The modules work in conjunction with Hacking Team’s core surveillance tool, known as the Remote Control System, which the company markets under the names Da Vinci and Galileo.
In a sleek marketing video for Galileo, Hacking Team touts the tool as the perfect solution for obtaining hard-to-reach data—such as data taken by a suspect across borders or data and communications that never leave the target’s computer and therefore can’t be siphoned in transit.
“You want to look through your targets’s eyes,” says the video. “While your target is browsing the web, exchanging documents, receiving SMS….”
Hacking Team’s tools are controlled remotely through command-and-control servers set up by Hacking Team’s law enforcement and intelligence agency customers to monitor multiple targets.
Kaspersky has tracked more than 350 command-and-control servers created for this purpose in more than 40 countries.
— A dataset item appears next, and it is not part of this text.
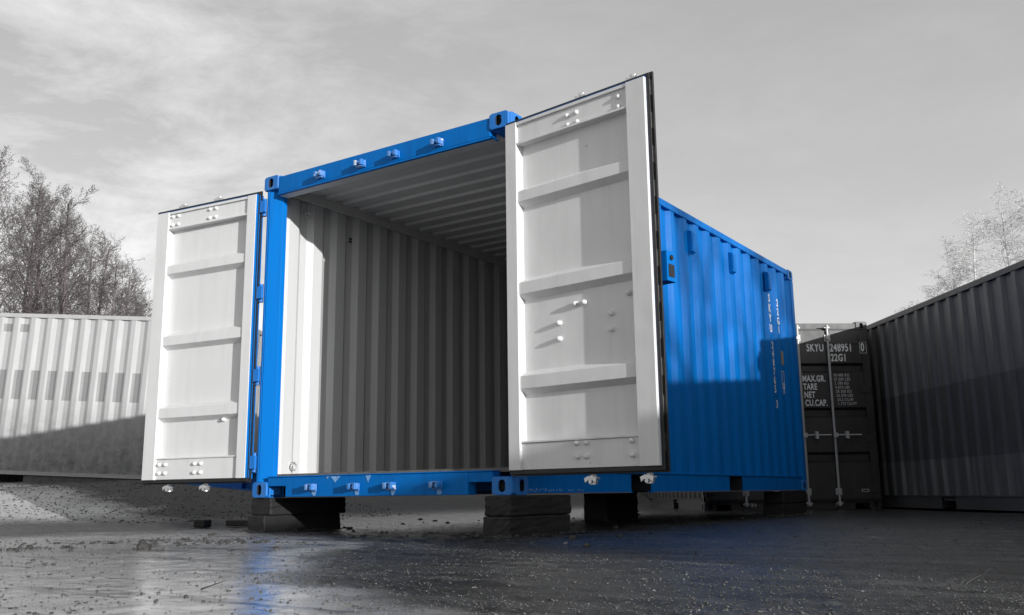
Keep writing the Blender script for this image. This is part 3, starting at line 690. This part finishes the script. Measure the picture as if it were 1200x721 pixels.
# deep blue steel girder lying behind the left door, only its lower flange shows
fd = Vector((rt.x, rt.y)); c0 = Vector((CAM.x, CAM.y)); ff = Vector((fw.x, fw.y)).normalized()
pa = c0+ff*10.2+fd*(-3.66); pb = c0+ff*10.2+fd*(-2.62)
mb = MB(); Lg = math.hypot((pb-pa).length, 0.115)
mb.box(0, Lg, -0.09, 0.09, 0, 0.014); mb.box(0, Lg, -0.006, 0.006, 0.0145, 0.1795); mb.box(0, Lg, -0.09, 0.09, 0.18, 0.194)
for k in (0.25, 0.75): mb.box(Lg*k-0.005, Lg*k+0.005, -0.085, -0.0065, 0.0145, 0.1795)
gi = mb.build('steel_girder', BLUE_DARK, None, bevel=0.003)
gi.location = (pa.x, pa.y, G0+0.165); gi.rotation_euler = (0, math.asin(0.115/Lg), math.atan2(fd.y, fd.x))
tag(gi, 'deep blue steel girder lying on the bank behind the left door, showing just below it', 'girder')

# ---------------------------------------------------------------- supports under the blue container
def sleeper(x0, x1, y0, y1, z0, z1, label, seed=0):
    r_ = random.Random(seed); mb = MB()
    ny, nx = 8, 3; L = y1-y0; Wd = x1-x0; Hh = z1-z0
    mb.box(-Wd/2, Wd/2, 0, L, 0, Hh)
    o = mb.build('timber_sleeper', WOOD, None, bevel=0.012)
    # worn: chamfer plus a subdivided wobble
    import bmesh
    bm = bmesh.new(); bm.from_mesh(o.data); bmesh.ops.subdivide_edges(bm, edges=bm.edges, cuts=5, use_grid_fill=True)
    for v in bm.verts:
        edge = sum((abs(abs(v.co.x)-Wd/2) < 1e-4, min(v.co.y, L-v.co.y) < 1e-4, min(v.co.z, Hh-v.co.z) < 1e-4))
        k = 0.0045 if edge > 1 else 0.002
        if 0.001 < v.co.z < Hh-0.001 or edge > 1: v.co.x += r_.uniform(-k, k); v.co.y += r_.uniform(-k, k)
    bm.to_mesh(o.data); bm.free()
    o.location = ((x0+x1)/2, y0, z0); tag(o, label, 'timber block', 'supports under containers'); return o
zt, zm = G0-0.003, 0.128
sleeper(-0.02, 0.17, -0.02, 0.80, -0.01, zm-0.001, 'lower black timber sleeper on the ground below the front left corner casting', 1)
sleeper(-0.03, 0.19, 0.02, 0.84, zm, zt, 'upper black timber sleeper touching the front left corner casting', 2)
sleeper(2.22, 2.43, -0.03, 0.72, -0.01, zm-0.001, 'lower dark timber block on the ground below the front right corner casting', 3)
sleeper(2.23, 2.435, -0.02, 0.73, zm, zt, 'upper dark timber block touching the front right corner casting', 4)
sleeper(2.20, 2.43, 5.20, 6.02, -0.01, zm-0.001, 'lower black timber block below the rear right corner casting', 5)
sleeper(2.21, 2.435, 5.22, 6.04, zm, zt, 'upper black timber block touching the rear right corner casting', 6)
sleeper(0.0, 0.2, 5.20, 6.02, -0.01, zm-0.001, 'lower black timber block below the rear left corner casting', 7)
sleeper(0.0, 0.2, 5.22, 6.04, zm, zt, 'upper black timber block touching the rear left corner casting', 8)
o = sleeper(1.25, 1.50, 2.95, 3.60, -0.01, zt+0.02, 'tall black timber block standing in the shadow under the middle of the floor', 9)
# low plank and little block lying by the left supports
def on_ground(x, y): return float(ground_h(np.array([x]), np.array([y]))[0][0])
beam('timber_plank', (-1.15, 0.78, 0.012), (-0.15, 0.72, 0.012), 0.16, 0.055, WOOD, 'flat dark plank lying on the ground left of the front left support', 'plank', None, 0.008)
beam('timber_offcut', (-1.32, 0.52, 0.005), (-1.20, 0.55, 0.005), 0.10, 0.07, WOOD, 'small dark timber offcut lying on the bank foot under the left door', 'offcut', None, 0.012)
# far concrete kerb seen through the gap under the container
pa = c0+ff*18+fd*(-2.6); pb = c0+ff*18+fd*(3.2)
beam('concrete_kerb', (pa.x, pa.y, -0.02), (pb.x, pb.y, -0.02), 0.3, 0.20, CONC, 'low grey concrete kerb seen through the gap under the blue container', 'kerb')

# ============================================================ loose stuff on the ground
def ico():
    t = (1+5**0.5)/2
    v = np.array([(-1,t,0),(1,t,0),(-1,-t,0),(1,-t,0),(0,-1,t),(0,1,t),(0,-1,-t),(0,1,-t),(t,0,-1),(t,0,1),(-t,0,-1),(-t,0,1)], float); v /= np.linalg.norm(v[0])
    f = np.array([(0,11,5),(0,5,1),(0,1,7),(0,7,10),(0,10,11),(1,5,9),(5,11,4),(11,10,2),(10,7,6),(7,1,8),(3,9,4),(3,4,2),(3,2,6),(3,6,8),(3,8,9),(4,9,5),(2,4,11),(6,2,10),(8,6,7),(9,8,1)])
    return v, f
def scatter(name, pts, sizes, m, label, cat, seed=0, flat=0.6, shape=None):
    r_ = np.random.RandomState(seed); v, f = (shape or ico)(); n = len(pts); nv_ = len(v)
    V = v[None]*(1+r_.uniform(-0.28, 0.28, (n, nv_, 1)))*sizes[:, None, None]*np.stack([r_.uniform(0.7, 1.3, n), r_.uniform(0.7, 1.3, n), r_.uniform(0.4, 1.0, n)*flat/0.6], -1)[:, None]
    a = r_.uniform(0, 6.28, n); c, s = np.cos(a)[:, None], np.sin(a)[:, None]
    X = V[..., 0]*c-V[..., 1]*s; Y = V[..., 0]*s+V[..., 1]*c
    z, _ = ground_h(pts[:, 0], pts[:, 1])
    V = np.stack([X+pts[:, 0:1], Y+pts[:, 1:2], V[..., 2]+(z+sizes*0.18)[:, None]], -1).reshape(-1, 3)
    F = (f[None]+nv_*np.arange(n)[:, None, None]).reshape(-1, 3)
    me = bpy.data.meshes.new(name); me.vertices.add(len(V)); me.vertices.foreach_set('co', V.ravel())
    me.loops.add(F.size); me.loops.foreach_set('vertex_index', F.ravel().astype(np.int32)); me.polygons.add(len(F)); me.polygons.foreach_set('loop_start', (np.arange(len(F))*3).astype(np.int32))
    me.update(); me.materials.append(m); o = bpy.data.objects.new(name, me); COL.objects.link(o); tag(o, label, cat, None, 'stuff'); return o
def octa():
    return np.array([(1,0,0),(-1,0,0),(0,1,0),(0,-1,0),(0,0,1),(0,0,-1)], float), np.array([(0,2,4),(2,1,4),(1,3,4),(3,0,4),(2,0,5),(1,2,5),(3,1,5),(0,3,5)])
rs = np.random.RandomState(11)
def field(n, dmin, dmax, lat=0.62, pw=1.6):
    d = dmin + (dmax-dmin)*rs.rand(n)**pw; l_ = d*rs.uniform(-lat, lat, n)
    return np.stack([CAM.x+ff.x*d+fd.x*l_, CAM.y+ff.y*d+fd.y*l_], -1)
GRAV = simple('dark_wet_gravel', (0.05, 0.05, 0.05), 0.4, 0, 0.7, 5, 0.3)
GRAVL = simple('pale_grit', (0.16, 0.16, 0.16), 0.8, 0, 0.5, 5, 0.3)
CLOD = simple('dark_mud', (0.035, 0.034, 0.033), 0.8, 0, 0.5, 12, 0.5)
p = field(9000, 1.6, 9); scatter('gravel', p, 0.0012+0.0055*rs.rand(9000)**6, GRAV, 'dark wet grit strewn over the yard surface', 'gravel', 1)
p = field(1800, 1.8, 13); scatter('grit', p, 0.0015+0.003*rs.rand(1800)**3, GRAVL, 'pale grit strewn over the yard surface', 'grit', 2)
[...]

While Kaspersky found only one or two servers in most of these countries, the researchers found 64 in the United States—by far the most. Kazakhstan followed with 49, Ecuador with 35 and the United Kingdom with 32. It’s not known for certain whether law enforcement agencies in the U.S. use Hacking Team’s tool or if these servers are used by other governments. But as Kaspersky notes, it makes little sense for governments to maintain their command servers in foreign countries where they run the risk of losing control over the servers.